#### [Short exercise]
Repeat exactly what appears from the opening line of the listing to the line with "z+.06).build('call_button', 'grey', s)", inclusive.

[start Source material]

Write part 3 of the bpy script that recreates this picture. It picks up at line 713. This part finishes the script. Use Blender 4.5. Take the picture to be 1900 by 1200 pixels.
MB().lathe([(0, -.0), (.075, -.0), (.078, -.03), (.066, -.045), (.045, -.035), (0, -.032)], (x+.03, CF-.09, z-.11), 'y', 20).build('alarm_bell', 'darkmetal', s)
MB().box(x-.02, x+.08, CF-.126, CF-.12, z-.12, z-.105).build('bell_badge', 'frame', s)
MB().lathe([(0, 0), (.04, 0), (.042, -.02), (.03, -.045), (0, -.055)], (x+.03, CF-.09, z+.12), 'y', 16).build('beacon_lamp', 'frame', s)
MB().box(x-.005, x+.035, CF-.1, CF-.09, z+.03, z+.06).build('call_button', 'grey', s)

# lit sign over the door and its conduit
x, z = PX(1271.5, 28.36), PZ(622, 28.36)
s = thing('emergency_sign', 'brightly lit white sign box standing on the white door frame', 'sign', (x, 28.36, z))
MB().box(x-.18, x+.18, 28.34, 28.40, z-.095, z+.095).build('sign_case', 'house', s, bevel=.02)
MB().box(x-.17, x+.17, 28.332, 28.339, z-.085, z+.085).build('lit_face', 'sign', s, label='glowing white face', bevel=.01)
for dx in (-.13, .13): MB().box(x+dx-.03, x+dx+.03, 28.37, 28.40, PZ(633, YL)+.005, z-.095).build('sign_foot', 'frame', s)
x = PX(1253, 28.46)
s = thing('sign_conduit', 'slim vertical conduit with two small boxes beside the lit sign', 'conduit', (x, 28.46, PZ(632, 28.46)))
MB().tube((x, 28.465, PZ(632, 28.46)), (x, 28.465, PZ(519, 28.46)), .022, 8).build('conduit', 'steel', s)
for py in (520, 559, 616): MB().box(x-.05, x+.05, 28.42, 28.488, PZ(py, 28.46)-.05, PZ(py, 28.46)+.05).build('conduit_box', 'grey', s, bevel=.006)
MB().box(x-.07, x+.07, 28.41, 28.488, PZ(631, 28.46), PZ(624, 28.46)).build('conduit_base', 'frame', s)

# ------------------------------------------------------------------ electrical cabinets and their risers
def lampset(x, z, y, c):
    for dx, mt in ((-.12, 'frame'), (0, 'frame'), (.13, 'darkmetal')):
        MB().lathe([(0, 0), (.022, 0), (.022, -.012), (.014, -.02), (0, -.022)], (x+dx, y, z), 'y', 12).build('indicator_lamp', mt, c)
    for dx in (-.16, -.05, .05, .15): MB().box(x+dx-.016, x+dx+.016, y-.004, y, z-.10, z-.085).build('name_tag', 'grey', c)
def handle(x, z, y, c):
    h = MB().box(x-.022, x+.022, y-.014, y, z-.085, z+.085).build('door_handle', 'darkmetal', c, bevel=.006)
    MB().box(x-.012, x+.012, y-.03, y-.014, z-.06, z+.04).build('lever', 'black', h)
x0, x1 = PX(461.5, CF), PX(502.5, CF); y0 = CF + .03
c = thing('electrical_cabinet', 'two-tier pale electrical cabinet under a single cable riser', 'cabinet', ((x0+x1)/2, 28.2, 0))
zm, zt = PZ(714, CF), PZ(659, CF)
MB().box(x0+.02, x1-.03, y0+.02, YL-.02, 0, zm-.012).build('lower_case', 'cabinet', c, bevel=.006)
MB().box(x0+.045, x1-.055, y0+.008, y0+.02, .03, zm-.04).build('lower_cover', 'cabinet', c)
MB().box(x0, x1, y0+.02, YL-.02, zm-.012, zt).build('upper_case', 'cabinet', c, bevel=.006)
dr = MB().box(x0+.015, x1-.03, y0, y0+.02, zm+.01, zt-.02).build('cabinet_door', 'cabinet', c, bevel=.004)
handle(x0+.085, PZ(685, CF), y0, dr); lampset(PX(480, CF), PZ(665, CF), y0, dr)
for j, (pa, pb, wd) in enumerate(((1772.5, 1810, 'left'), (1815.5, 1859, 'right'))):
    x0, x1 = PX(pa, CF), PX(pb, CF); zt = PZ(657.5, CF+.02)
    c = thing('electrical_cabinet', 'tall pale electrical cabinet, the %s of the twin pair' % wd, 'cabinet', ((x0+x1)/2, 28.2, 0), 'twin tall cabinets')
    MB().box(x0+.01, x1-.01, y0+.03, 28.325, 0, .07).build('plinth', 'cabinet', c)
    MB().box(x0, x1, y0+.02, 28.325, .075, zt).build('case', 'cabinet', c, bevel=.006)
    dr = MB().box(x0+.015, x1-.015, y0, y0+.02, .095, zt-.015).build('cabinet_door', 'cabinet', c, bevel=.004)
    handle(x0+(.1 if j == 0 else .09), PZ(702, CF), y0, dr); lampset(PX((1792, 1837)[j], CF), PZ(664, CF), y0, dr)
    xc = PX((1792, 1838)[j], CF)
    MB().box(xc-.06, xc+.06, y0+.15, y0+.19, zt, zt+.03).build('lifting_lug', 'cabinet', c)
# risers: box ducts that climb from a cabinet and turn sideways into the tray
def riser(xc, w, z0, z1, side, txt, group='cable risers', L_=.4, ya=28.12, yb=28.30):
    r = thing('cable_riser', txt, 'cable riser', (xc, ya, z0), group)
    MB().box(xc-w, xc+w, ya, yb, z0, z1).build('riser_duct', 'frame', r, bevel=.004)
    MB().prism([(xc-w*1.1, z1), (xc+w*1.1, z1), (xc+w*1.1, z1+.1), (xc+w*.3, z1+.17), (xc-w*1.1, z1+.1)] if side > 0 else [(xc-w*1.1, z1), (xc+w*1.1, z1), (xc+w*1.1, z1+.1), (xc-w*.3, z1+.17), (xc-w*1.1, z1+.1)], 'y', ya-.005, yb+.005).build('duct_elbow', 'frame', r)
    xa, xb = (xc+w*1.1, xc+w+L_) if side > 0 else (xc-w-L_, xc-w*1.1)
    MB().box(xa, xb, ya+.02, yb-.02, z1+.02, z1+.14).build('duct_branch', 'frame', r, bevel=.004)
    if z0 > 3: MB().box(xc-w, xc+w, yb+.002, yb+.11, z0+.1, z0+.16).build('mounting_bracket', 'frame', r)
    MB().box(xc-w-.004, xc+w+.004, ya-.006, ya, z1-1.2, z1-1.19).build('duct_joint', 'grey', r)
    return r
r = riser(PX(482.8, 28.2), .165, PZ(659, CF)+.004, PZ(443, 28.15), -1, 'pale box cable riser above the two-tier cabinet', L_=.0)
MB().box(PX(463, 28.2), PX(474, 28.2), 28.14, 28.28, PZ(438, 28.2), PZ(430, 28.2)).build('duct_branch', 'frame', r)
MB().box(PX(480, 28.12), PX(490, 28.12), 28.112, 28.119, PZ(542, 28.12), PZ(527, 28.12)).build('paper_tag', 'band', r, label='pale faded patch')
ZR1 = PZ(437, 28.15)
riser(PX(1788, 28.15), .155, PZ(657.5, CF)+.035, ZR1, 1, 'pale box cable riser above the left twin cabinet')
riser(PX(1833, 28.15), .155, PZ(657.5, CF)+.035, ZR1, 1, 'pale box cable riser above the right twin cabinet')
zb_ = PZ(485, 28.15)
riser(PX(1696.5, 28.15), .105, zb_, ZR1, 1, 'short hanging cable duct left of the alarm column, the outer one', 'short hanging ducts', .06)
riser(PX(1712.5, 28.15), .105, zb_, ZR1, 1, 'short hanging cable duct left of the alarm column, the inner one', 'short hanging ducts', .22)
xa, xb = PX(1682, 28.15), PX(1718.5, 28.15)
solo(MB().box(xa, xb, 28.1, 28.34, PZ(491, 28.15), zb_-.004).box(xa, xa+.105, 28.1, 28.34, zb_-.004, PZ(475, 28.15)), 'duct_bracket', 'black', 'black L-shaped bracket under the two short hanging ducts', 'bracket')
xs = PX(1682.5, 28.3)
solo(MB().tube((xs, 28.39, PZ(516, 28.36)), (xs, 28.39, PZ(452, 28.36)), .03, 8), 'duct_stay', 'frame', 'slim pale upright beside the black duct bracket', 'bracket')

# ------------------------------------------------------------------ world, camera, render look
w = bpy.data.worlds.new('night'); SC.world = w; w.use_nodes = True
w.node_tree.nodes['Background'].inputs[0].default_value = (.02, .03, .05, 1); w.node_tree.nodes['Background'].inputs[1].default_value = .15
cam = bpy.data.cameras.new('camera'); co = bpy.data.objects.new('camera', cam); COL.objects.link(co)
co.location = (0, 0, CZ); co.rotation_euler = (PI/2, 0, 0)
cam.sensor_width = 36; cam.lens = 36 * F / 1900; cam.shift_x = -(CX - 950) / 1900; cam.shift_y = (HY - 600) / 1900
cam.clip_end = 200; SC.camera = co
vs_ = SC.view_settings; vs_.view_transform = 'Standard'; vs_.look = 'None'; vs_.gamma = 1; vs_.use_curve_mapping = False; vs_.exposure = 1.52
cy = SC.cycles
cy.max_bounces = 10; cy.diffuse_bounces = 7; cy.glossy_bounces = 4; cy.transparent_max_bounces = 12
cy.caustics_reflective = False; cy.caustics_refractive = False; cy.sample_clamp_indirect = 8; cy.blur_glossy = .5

[end Source material]

#### [Output]
Write part 3 of the bpy script that recreates this picture. It picks up at line 713. This part finishes the script. Use Blender 4.5. Take the picture to be 1900 by 1200 pixels.
MB().lathe([(0, -.0), (.075, -.0), (.078, -.03), (.066, -.045), (.045, -.035), (0, -.032)], (x+.03, CF-.09, z-.11), 'y', 20).build('alarm_bell', 'darkmetal', s)
MB().box(x-.02, x+.08, CF-.126, CF-.12, z-.12, z-.105).build('bell_badge', 'frame', s)
MB().lathe([(0, 0), (.04, 0), (.042, -.02), (.03, -.045), (0, -.055)], (x+.03, CF-.09, z+.12), 'y', 16).build('beacon_lamp', 'frame', s)
MB().box(x-.005, x+.035, CF-.1, CF-.09, z+.03, z+.06).build('call_button', 'grey', s)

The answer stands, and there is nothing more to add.